Fantasia 2011: YOU ARE HERE Review

Here is an experiment. Take the name of six colours, write them in random order several times using a coloured pen that does not match the name of the colour. Time yourself reading this list of colours. Write the same list of colours using only black ink and time yourself reading the list. The mind works in strange ways, and has trouble if preconceived associations to familiar things or objects get too close to one another. Daniel Cockburn, a Toronto video artist, has just made a wild and crazy jump into features with a film-slash-brain-experiment that wants to perform a witty and colourful brain massage.  While he offers various lessons in how it works, he wants to play with your cerebellum in a similar manner way that nuts and bolts of of film projection works.  POV is not only an acronym for point of view, but also stands for 'Persistence of Vision.'  As shutters push single frames in a particular motion through a film projector to form the illusion of movement on a white (or silver) screen to your brain.  We will ignore the contradiction that he mainly shoots on video, which operates in slightly different act of perceptual illusion. Contradictions are what the film is about.  

Cockburn wants to expand your consciousness or provide the illusion of expanding your consciousness or expand your consciousness while providing the illusion that he has not. You are here:  The statement is both a location as well as a confirmation of existence.  Different things, really.  The red dot that defines your location on the map can be just as much of a misleader as a guide. The meaning of the film goes beyond the dual-nature of the title into something that is both profound and profoundly funny. It is science.  It is art. It is absurd and hilarious sleight-of-hand. It is an ultra lo-fi version of Inception in which the filmmakers might as well be Leonardo Di Caprio and company (in shabbier clothing mind-you) and the audience are simultaneously the beneficiary of planted ideas and the mark of a baffling grift.
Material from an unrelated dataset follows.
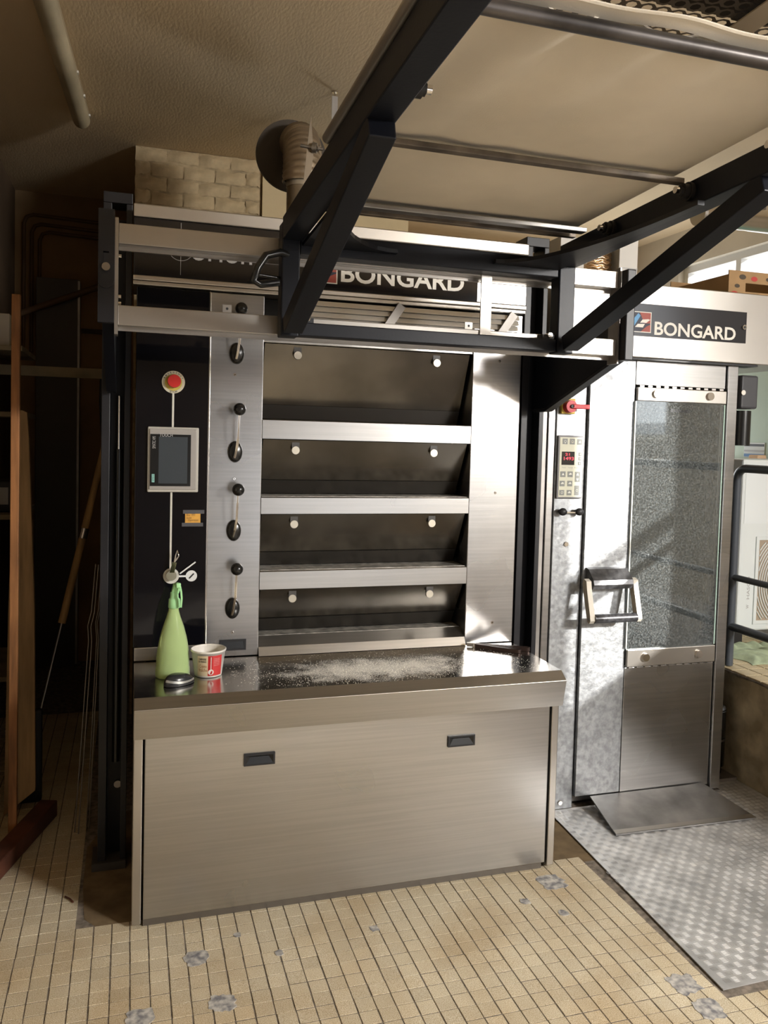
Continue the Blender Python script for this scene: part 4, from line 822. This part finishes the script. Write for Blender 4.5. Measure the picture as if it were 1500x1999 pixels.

A film festival catalogue once labeled You Are Here as Dr. Seuss meets Samuel Beckett, and I cannot really argue with that.  It is an apt a description as you are going to get without telling you much. When it ended after an all too brief 75 minutes, I was upset. I wanted to see how many more times the filmmakers could fold their narrative in upon itself while keeping me in its spell.  Riding the waves of this film before they collapsed is one of its cardinal pleasures. Like any good performer, Cockburn knows to keep the audience wanting more.  Either that or everyone involved narcotics, money or the ability to keep a hold of the reigns of their ambitions.  I am sure the director will never tell.

There is no way to spoil You Are Here, because I am not even sure what I have seen. The film keeps the big picture just out of reach by playing out with the rhythms of a hypnotist. A  somnambulist with the quiet and disarming chant of 'wake-up, do not get hypnotized.'  An experimental film with no plot per se, it does feature Tracey Wright (in one of her final performances) as some sort of information archivist that collects lost documents around the city and explicitly files them in her room full of shelves.  In a nondescript room, a man fills out paperwork in the surrogate act of language comprehension.  He admits that he *literally* has no idea what he is talking about, continuing with his gargantuan and mysterious task because it is possible (if rather unwieldy) to follow the dozen or so 10cm thick gold-embossed red volumes of step-by-step and cross-referenced instructions.  Also, because more anonymous sheets will surely be slipped under the door to provide a continued purpose.  In yet another room, a cluster of desk clerks direct people all over town in cabs and attempt ensure that the passengers remain in motion without meeting with one another. The movement is recorded with precision. There are other mini-narratives including a man with a cyborg-eye and an instructor who really, really loves his laser pointer. The image of a red spot or dot makes more appearances than the all the hat imagery in the Coen's Miller's Crossing, both films feature a love of language and a delight in double-crossing machinations. I want to believe that the film is telling me something about perception, but it also may encompass propaganda and political theory, perhaps with a little string theory in there for good measure. It is a heck of a lot more fun than Scientific American or NPR though.


It is easier to describe the state-of-mind the viewer is in while watching the movie, rather than the movie itself. The experience of watching You Are Here is felt for me like trying to simultaneously read open books by Jorge Luis Borges, Franz Kafka, Malcolm Gladwell, and Noam Chomsky while watching a bank of TVs showing Marx Brothers and Roy Andersson films on loop.  The film may not look like much, bit it is a mind altering work of staggering genius. If you have gotten this far into this rambling and repetitive review, you have been given the palest of the pale imitations of what the film is like.  Oh, and You are here.  Welcome.  Alas, the number of people that will take joy in this sort of grotty yet earnest intellectual pranksterism is small enough that you might have to find this video in the same passed along by hand fashion as the evil video tape in Ringu was passed around. Maybe with equally dire consequences.